Circuit Court, E. D. New York.

Sept. 24, 1867.2

LIEN FOR REPAIRS TO VESSEL—NECESSITY—FOREIGN PORT.

1. To sustain a libel in rem against a vessel owned in New York, for repairs put upon her at Baltimore, the necessity for the repairs and for a lien upon the vessel to enable the master to procure them, must be shown.

[Cited in The Washington Irving, Case No. 17,244; The Eledona, Id. 4,340; The Walkyrien, Id. 17,091; The Maitland, Id. 8,979; The George T. Kemp, Id. 5,341; The Aeronaut 33436 Fed. 499; The Kate, 63 Fed. 713; The Allianca, Id. 732.]

[See note at end of case.]

2. The case of Pratt v. Reed, 19 How. [60 U. S.] 359, explained.

[Appeal from the district court of the United States for the Eastern district of New York.]

This was a libel in rem, filed in the district court, by Young Tall, against the steamboat James Guy, to recover for materials furnished to that vessel in Baltimore, she being owned at the time in New York.
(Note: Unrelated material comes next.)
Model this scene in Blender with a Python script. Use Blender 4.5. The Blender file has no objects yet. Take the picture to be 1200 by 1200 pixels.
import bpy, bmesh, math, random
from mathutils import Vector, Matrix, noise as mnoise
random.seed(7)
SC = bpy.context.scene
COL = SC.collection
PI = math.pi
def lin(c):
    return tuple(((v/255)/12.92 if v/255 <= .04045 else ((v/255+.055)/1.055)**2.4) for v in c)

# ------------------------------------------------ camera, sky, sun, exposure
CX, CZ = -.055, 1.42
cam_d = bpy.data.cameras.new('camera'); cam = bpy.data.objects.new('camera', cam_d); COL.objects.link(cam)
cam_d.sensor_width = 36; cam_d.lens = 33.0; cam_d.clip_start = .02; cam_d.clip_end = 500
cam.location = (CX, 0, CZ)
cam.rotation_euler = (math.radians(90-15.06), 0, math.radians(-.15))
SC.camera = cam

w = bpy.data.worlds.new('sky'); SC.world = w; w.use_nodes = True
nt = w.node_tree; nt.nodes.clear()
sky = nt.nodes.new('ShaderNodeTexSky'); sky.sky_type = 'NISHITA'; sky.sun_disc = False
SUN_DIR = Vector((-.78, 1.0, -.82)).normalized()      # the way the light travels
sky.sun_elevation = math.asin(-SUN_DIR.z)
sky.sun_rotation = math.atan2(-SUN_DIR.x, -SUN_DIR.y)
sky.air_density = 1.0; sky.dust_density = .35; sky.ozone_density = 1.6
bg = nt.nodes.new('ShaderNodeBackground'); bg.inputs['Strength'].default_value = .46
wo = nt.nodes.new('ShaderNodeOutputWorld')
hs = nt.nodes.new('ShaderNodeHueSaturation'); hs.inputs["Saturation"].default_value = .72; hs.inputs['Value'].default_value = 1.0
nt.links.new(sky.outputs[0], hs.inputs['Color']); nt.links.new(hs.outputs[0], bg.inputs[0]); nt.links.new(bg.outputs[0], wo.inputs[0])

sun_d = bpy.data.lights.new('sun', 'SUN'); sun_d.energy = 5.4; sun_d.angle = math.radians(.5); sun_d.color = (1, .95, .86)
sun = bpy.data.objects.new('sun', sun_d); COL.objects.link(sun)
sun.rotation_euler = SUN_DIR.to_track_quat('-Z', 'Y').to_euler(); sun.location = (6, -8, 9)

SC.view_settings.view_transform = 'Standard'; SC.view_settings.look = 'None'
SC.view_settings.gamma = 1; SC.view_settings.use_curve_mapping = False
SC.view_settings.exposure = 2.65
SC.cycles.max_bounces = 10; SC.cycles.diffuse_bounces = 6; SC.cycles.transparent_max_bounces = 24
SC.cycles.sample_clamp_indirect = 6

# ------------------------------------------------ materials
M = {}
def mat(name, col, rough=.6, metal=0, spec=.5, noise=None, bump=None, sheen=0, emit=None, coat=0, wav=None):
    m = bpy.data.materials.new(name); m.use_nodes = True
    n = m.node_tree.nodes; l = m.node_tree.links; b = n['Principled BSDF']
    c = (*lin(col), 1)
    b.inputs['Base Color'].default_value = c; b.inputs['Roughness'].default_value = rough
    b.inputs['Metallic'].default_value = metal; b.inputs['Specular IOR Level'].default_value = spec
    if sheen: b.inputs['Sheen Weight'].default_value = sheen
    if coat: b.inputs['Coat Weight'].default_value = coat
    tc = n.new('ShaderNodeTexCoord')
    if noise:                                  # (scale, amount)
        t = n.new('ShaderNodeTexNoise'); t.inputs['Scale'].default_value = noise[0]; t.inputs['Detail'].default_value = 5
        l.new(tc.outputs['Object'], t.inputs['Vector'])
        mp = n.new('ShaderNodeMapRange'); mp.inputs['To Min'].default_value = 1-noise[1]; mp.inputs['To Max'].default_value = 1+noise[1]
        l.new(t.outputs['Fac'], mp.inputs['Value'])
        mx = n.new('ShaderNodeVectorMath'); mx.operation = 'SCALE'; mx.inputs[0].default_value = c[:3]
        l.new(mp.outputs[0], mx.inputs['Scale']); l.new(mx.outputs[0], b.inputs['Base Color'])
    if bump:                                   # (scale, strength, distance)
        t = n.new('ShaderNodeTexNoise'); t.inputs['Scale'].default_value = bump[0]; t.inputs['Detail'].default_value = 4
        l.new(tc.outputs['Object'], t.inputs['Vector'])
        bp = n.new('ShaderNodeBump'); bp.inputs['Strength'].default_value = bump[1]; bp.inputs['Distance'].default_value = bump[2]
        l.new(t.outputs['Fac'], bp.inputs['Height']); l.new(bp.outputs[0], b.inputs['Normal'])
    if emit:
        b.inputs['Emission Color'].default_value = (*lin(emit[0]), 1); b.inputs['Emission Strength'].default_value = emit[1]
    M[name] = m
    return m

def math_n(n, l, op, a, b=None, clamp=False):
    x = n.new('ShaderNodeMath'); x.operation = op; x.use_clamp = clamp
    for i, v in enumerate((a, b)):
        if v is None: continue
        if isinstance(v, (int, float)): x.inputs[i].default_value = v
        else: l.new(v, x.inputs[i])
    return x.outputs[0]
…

Her owner claimed that the articles were not furnished on the credit of the vessel, and that there was no necessity for giving credit to her, because her owner was in good credit at the time. The district court decreed for the libellant [Case No. 7,195], and the claimant appealed to this court.

Emerson, Goodrich & Wheeler, for libellant.

Beebe, Dean & Donohue, for claimant.

NELSON, Circuit Justice. The main question in this case is, whether the steamboat is subject to a lien for the bill of repairs put upon her by the libellant; and that turns upon the point whether the credit was given to the vessel or to Olney, the owner. After a very full examination of the evidence, I am satisfied that it was the intention of both parties that the payment was to be made when the repairs were finished, and that, in the meantime, the mechanic or workman should look to the vessel as his security. It is needless to go over the proofs in support of this conclusion. All the facts and circumstances attending and surrounding the case tend in this direction.

It is supposed by the counsel for the claimant, that the case of Pratt v. Reed, 19 How. [60 U. S.] 359, has an important bearing in this case adversely to the lien. I do not so understand it. The necessity for the repairs and for the lien upon the vessel to enable the master to procure them, are insisted on, in that case, as essential elements to support the lien, and, in respect to the soundness of that view, there can be no controversy; but the necessity for the repairs and for the lien must depend upon the facts and circumstances of the case. In Pratt v. Reed [supra], they repelled the necessity for the lien. In the present case they support it. I am not aware that any other rule has ever been established.

I also concur with the court below, that the claimant, who sets up the purchase of the vessel as a matter of defence, is chargeable, on the proofs, with notice of the charges against the vessel for the repairs.

The decree below is affirmed.

[NOTE. An appeal was then taken by the claimant to the supreme court, where the decree was affirmed, in an opinion by Mr. Chief Justice Chase, who said that liens for repairs made in a foreign port are only allowed on proof of necessity. Where proof of such necessity is shown, and of credit given to the ship, a presumption will arise, conclusive in the absence of evidence to the contrary, of necessity for credit 9 Wall. (76 U. S.) 758.]

1 [Reported by Hon Samuel Blatchford, District Judge, and here reprinted by permission.]

2 [Affirming Case No. 7,195. Decree of the circuit court affirmed in 9 Wall. (76 U. S.) 758.]